According to Samuelson and Marks (2015), it is worthwhile to write down the problem that requires decision making though it appears to be obvious. Therefore, in this case, the problem that needs to be written down is to market a new carbonated beverage with 25% fruit juice. This will help the organization to adhere to the target of the firm during the decision making process (Mankiw, 2014). 

  1. Determining the Objective

In determining the objective for this decision/problem, the firm might use the benefit-cost analysis to decide on the objective to adhere to (Samuelson & Marks, 2015). Therefore, in this case, the firm might use profit maximization as the objective since it is the major goal that every organization adheres to while marketing their products.

  1. Exploring Alternatives

It is factual that the more complex the defined problem, the more significant this step becomes. Therefore, in this case since the problem is not complex, the alternative that can be explored is not to market new carbonated beverage juice. 

  1. Predict Consequences

One the alternative has been defined and written down, the firm can assess the probable consequences of the alternative. On the other hand, the consequences of the problem are determined and later weighed and compared to those of the alternative. Thus, in this case, the consequences of marketing and not marketing the new carbonated beverage juice will be predicted and weighed.

  1. Make a Choice

After predicting the consequences of both the problem and the alternative, the firm will figure out which among the two accomplishes the objective. Here, the firm can use different techniques such as benefit-cost analysis and mathematical models among others.

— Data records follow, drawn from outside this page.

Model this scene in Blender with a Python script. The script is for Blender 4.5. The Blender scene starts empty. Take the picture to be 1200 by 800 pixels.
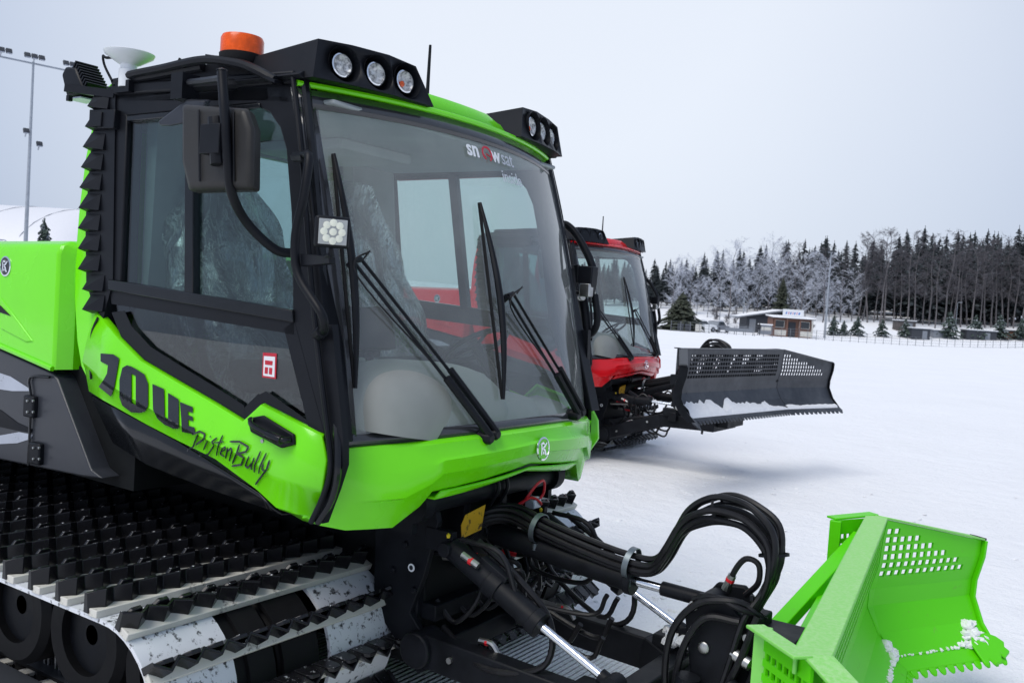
import bpy, bmesh, math, random
from mathutils import Vector, Matrix, noise
from math import sin, cos, pi, radians, atan2
random.seed(7)
V = Vector
scene = bpy.context.scene
COL = scene.collection

# ------------------------------------------------------------------ camera
FPX = 1100.0                                    # focal length in photo pixels (1200 wide)
CAM = V((2.4, -3.37, 1.82))
_a, _p, _r = radians(33.6), radians(2.5), radians(3.8)
_F = V((-sin(_a), cos(_a), 0)); _R = V((cos(_a), sin(_a), 0)); _U = V((0, 0, 1))
CF = _F * cos(_p) - _U * sin(_p); _U2 = _U * cos(_p) + _F * sin(_p)
CR = _R * cos(_r) + _U2 * sin(_r); CU = _U2 * cos(_r) - _R * sin(_r)
camd = bpy.data.cameras.new('camera'); cam = bpy.data.objects.new('camera', camd); COL.objects.link(cam)
camd.sensor_width = 36; camd.lens = 36 * FPX / 1200
camd.clip_start = 0.05; camd.clip_end = 3000
cam.matrix_world = Matrix((( CR.x, CU.x, -CF.x, CAM.x), (CR.y, CU.y, -CF.y, CAM.y), (CR.z, CU.z, -CF.z, CAM.z), (0, 0, 0, 1)))
camd.dof.use_dof = True; camd.dof.focus_distance = 4.2; camd.dof.aperture_fstop = 7.0
scene.camera = cam

# ------------------------------------------------------------------ world: overcast winter sky
w = bpy.data.worlds.new('World'); scene.world = w; w.use_nodes = True
nt = w.node_tree; nt.nodes.clear()
SUN_EL, SUN_AZ = radians(34), radians(200)
out = nt.nodes.new('ShaderNodeOutputWorld'); bg = nt.nodes.new('ShaderNodeBackground'); bg.inputs['Strength'].default_value = 0.1
sky = nt.nodes.new('ShaderNodeTexSky'); sky.sky_type = 'NISHITA'; sky.sun_disc = False
sky.sun_elevation = SUN_EL; sky.sun_rotation = SUN_AZ; sky.dust_density = 2.0
tc = nt.nodes.new('ShaderNodeTexCoord')
def wn(t, **k):
    n = nt.nodes.new(t)
    for a, b in k.items(): setattr(n, a, b)
    return n
# the cloud layer: brighter patch where the cloud is thin
dt = wn('ShaderNodeVectorMath', operation='DOT_PRODUCT'); nt.links.new(tc.outputs['Generated'], dt.inputs[0])
bd = (CF + CR * 0.05 + CU * 0.42).normalized(); dt.inputs[1].default_value = bd
mr = wn('ShaderNodeMapRange'); mr.inputs[1].default_value = 0.78; mr.inputs[2].default_value = 1.0
nt.links.new(dt.outputs['Value'], mr.inputs[0])
nz = wn('ShaderNodeTexNoise'); nz.inputs['Scale'].default_value = 2.2; nz.inputs['Detail'].default_value = 3
nt.links.new(tc.outputs['Generated'], nz.inputs['Vector'])
ad = wn('ShaderNodeMath', operation='MULTIPLY_ADD'); nt.links.new(nz.outputs['Fac'], ad.inputs[0]); ad.inputs[1].default_value = 0.16
nt.links.new(mr.outputs[0], ad.inputs[2])
cr = wn('ShaderNodeValToRGB'); nt.links.new(ad.outputs[0], cr.inputs[0])
cr.color_ramp.elements[0].position = 0.05; cr.color_ramp.elements[0].color = (0.35, 0.43, 0.60, 1)
cr.color_ramp.elements[1].position = 1.0; cr.color_ramp.elements[1].color = (0.78, 0.83, 0.92, 1)
sc = wn('ShaderNodeVectorMath', operation='SCALE'); nt.links.new(cr.outputs[0], sc.inputs[0]); sc.inputs['Scale'].default_value = 6.9
mx = wn('ShaderNodeMix', data_type='RGBA'); mx.inputs[0].default_value = 0.93
nt.links.new(sky.outputs[0], mx.inputs[6]); nt.links.new(sc.outputs[0], mx.inputs[7])
nt.links.new(mx.outputs[2], bg.inputs['Color']); nt.links.new(bg.outputs[0], out.inputs[0])

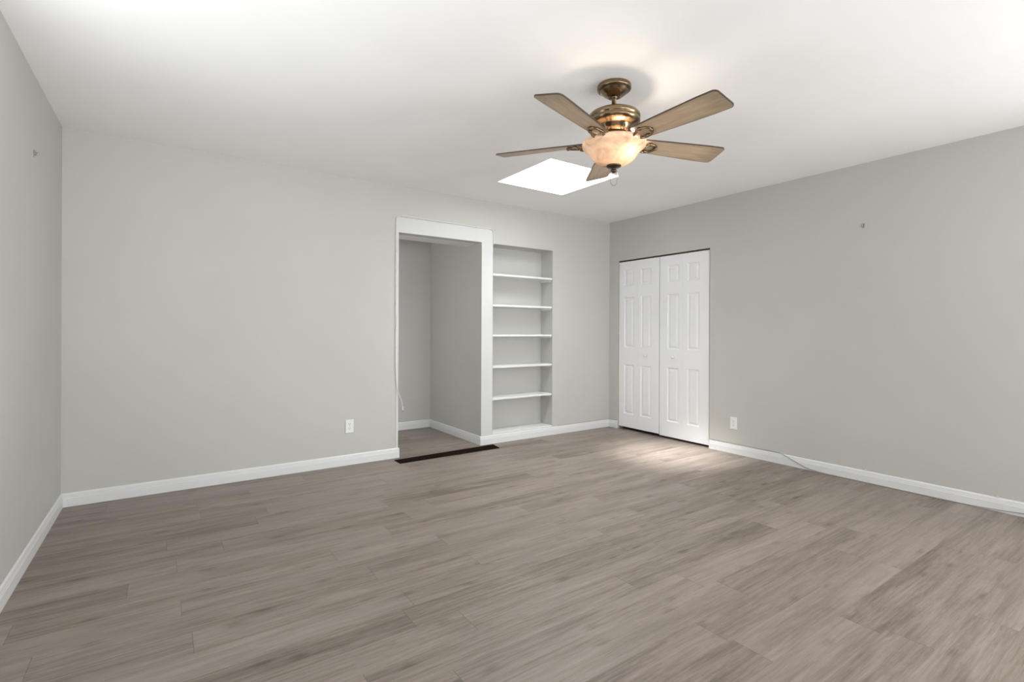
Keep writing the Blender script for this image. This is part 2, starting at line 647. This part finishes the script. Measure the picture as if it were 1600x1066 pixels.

  1. Performing Sensitivity Analysis

After making a choice, the firm needs to assess the appropriateness of the optimal decision. In this case, the firm will have to analysis the stableness of the choice particularly during the inevitable economic and market changes. These changes can be economic recession, change in consumer demand, or even stiff competition (Antonioni & Flynn, 2013).

 

 

 

References

Antonioni, P., & Flynn, S. M. (2013). Economics for dummies. Hoboken, N.J: John Wiley & Sons.

Dlabay, L. R., & Scott, J. C. (2010). International business. Mason, Ohio: South-Western.

Mankiw, N. G. (2014). Principles of economics. Stamford, CT: Cengage Learning.

 

Samuelson W.F. & Marks S.G. (2015). Managerial Economics. Hoboken, NJ: Wiley & Sons Inc.